:: BRIEF ::
Print all of the lines exactly. Any picture among them stays out.

►

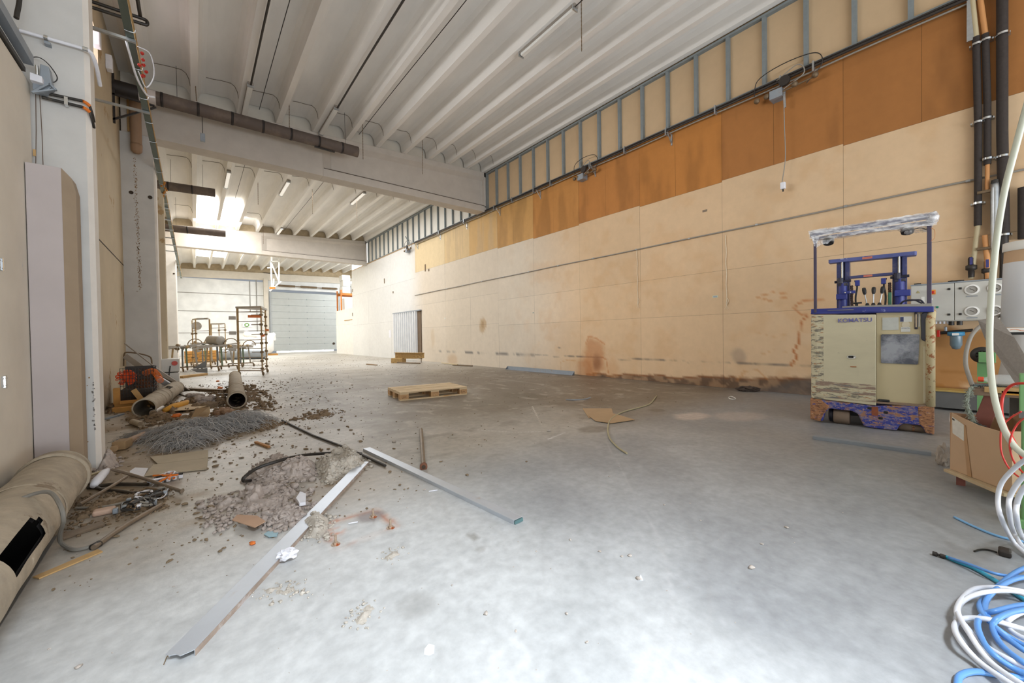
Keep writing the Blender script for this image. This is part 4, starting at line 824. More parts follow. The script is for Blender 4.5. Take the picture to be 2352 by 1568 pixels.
MB().tube(spline([a2, a2+Vector((.03, .02, -.01)), a2+Vector((.045, .12, -.06)), a2+Vector((.04, .3, -.12))], 6), .014, 8).build('elbow', m_paper, t, smooth=True)
t = thing('pipe_pair', 'two black pipes with orange ends on the nearest column', 'pipe', (-.8, 4.56, 2.95)); m_or = M('orange_end', (226, 120, 36), .5)
for k_, dv in enumerate((0, 14)):
    a1, a2 = PY(96, 212+dv*.8, 4.57), PY(190, 232+dv, 4.57); MB().cyl(a1, a2, .011, n=10).build('pipe', m_blk, t, smooth=True)
    e = PY(206, 243+dv, 4.60); MB().tube(spline([a2, (a2+e)/2+Vector((0, 0, .004)), e], 4), .012, 8).build('orange_end', m_or, t, smooth=True); MB().tube(spline([e, e+Vector((.01, .03, -.05)), e+Vector((.012, .08, -.09))], 4), .009, 8).build('tail', m_blk, t, smooth=True)
pc = PY(152, 232, 4.56); MB().box(pc.x-.01, 4.55, pc.z-.03, pc.x+.01, 4.6, pc.z+.03).build('saddle', m_chrome, t)
t = thing('door_motor', 'grey sliding door motor with bracket where the panel meets the column', 'motor', (-.88, 4.5, 2.85))
P_ = lambda u, v, y=4.5: PY(u, v, y)
b = MB(); b.prism([P_(92, 146), P_(112, 153), P_(120, 200), P_(100, 212), P_(74, 205), P_(74, 190), P_(90, 186)], (0, .08, 0)); b.build('housing', m_galvd, t, bevel=.004)
MB().prism([P_(68, 165, 4.45), P_(96, 175, 4.45), P_(98, 191, 4.45), P_(68, 182, 4.45)], (0, .06, 0)).build('white_cover', m_paper, t, bevel=.003)
b = MB(); b.bar(P_(74, 213, 4.48), P_(114, 192, 4.48), .02, .012); b.bar(P_(114, 192, 4.48), P_(128, 206, 4.48), .02, .012); b.bar(P_(74, 213, 4.48), P_(130, 206, 4.5), .03, .01); b.build('bracket', m_galvd, t)
MB().cyl(P_(84, 150), P_(85, 172), .008, n=8).build('bolt', m_chrome, t)
MB().tube(spline([P_(68, 132, 4.54), P_(90, 132, 4.54), P_(112, 148, 4.55), P_(131, 176, 4.55), P_(126, 188, 4.55), P_(112, 188, 4.55)], 8), .0035, 6).build('wire', m_blk, t)
b = MB(); b.bar((-.9, -1, 3.13), (-.9, 4.45, 3.10), .05, .07); b.build('steel_rail', m_galvd);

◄

:: SOLUTION TO THE PROBLEM ::
Keep writing the Blender script for this image. This is part 4, starting at line 824. More parts follow. The script is for Blender 4.5. Take the picture to be 2352 by 1568 pixels.
MB().tube(spline([a2, a2+Vector((.03, .02, -.01)), a2+Vector((.045, .12, -.06)), a2+Vector((.04, .3, -.12))], 6), .014, 8).build('elbow', m_paper, t, smooth=True)
t = thing('pipe_pair', 'two black pipes with orange ends on the nearest column', 'pipe', (-.8, 4.56, 2.95)); m_or = M('orange_end', (226, 120, 36), .5)
for k_, dv in enumerate((0, 14)):
    a1, a2 = PY(96, 212+dv*.8, 4.57), PY(190, 232+dv, 4.57); MB().cyl(a1, a2, .011, n=10).build('pipe', m_blk, t, smooth=True)
    e = PY(206, 243+dv, 4.60); MB().tube(spline([a2, (a2+e)/2+Vector((0, 0, .004)), e], 4), .012, 8).build('orange_end', m_or, t, smooth=True); MB().tube(spline([e, e+Vector((.01, .03, -.05)), e+Vector((.012, .08, -.09))], 4), .009, 8).build('tail', m_blk, t, smooth=True)
pc = PY(152, 232, 4.56); MB().box(pc.x-.01, 4.55, pc.z-.03, pc.x+.01, 4.6, pc.z+.03).build('saddle', m_chrome, t)
t = thing('door_motor', 'grey sliding door motor with bracket where the panel meets the column', 'motor', (-.88, 4.5, 2.85))
P_ = lambda u, v, y=4.5: PY(u, v, y)
b = MB(); b.prism([P_(92, 146), P_(112, 153), P_(120, 200), P_(100, 212), P_(74, 205), P_(74, 190), P_(90, 186)], (0, .08, 0)); b.build('housing', m_galvd, t, bevel=.004)
MB().prism([P_(68, 165, 4.45), P_(96, 175, 4.45), P_(98, 191, 4.45), P_(68, 182, 4.45)], (0, .06, 0)).build('white_cover', m_paper, t, bevel=.003)
b = MB(); b.bar(P_(74, 213, 4.48), P_(114, 192, 4.48), .02, .012); b.bar(P_(114, 192, 4.48), P_(128, 206, 4.48), .02, .012); b.bar(P_(74, 213, 4.48), P_(130, 206, 4.5), .03, .01); b.build('bracket', m_galvd, t)
MB().cyl(P_(84, 150), P_(85, 172), .008, n=8).build('bolt', m_chrome, t)
MB().tube(spline([P_(68, 132, 4.54), P_(90, 132, 4.54), P_(112, 148, 4.55), P_(131, 176, 4.55), P_(126, 188, 4.55), P_(112, 188, 4.55)], 8), .0035, 6).build('wire', m_blk, t)
b = MB(); b.bar((-.9, -1, 3.13), (-.9, 4.45, 3.10), .05, .07); b.build('steel_rail', m_galvd);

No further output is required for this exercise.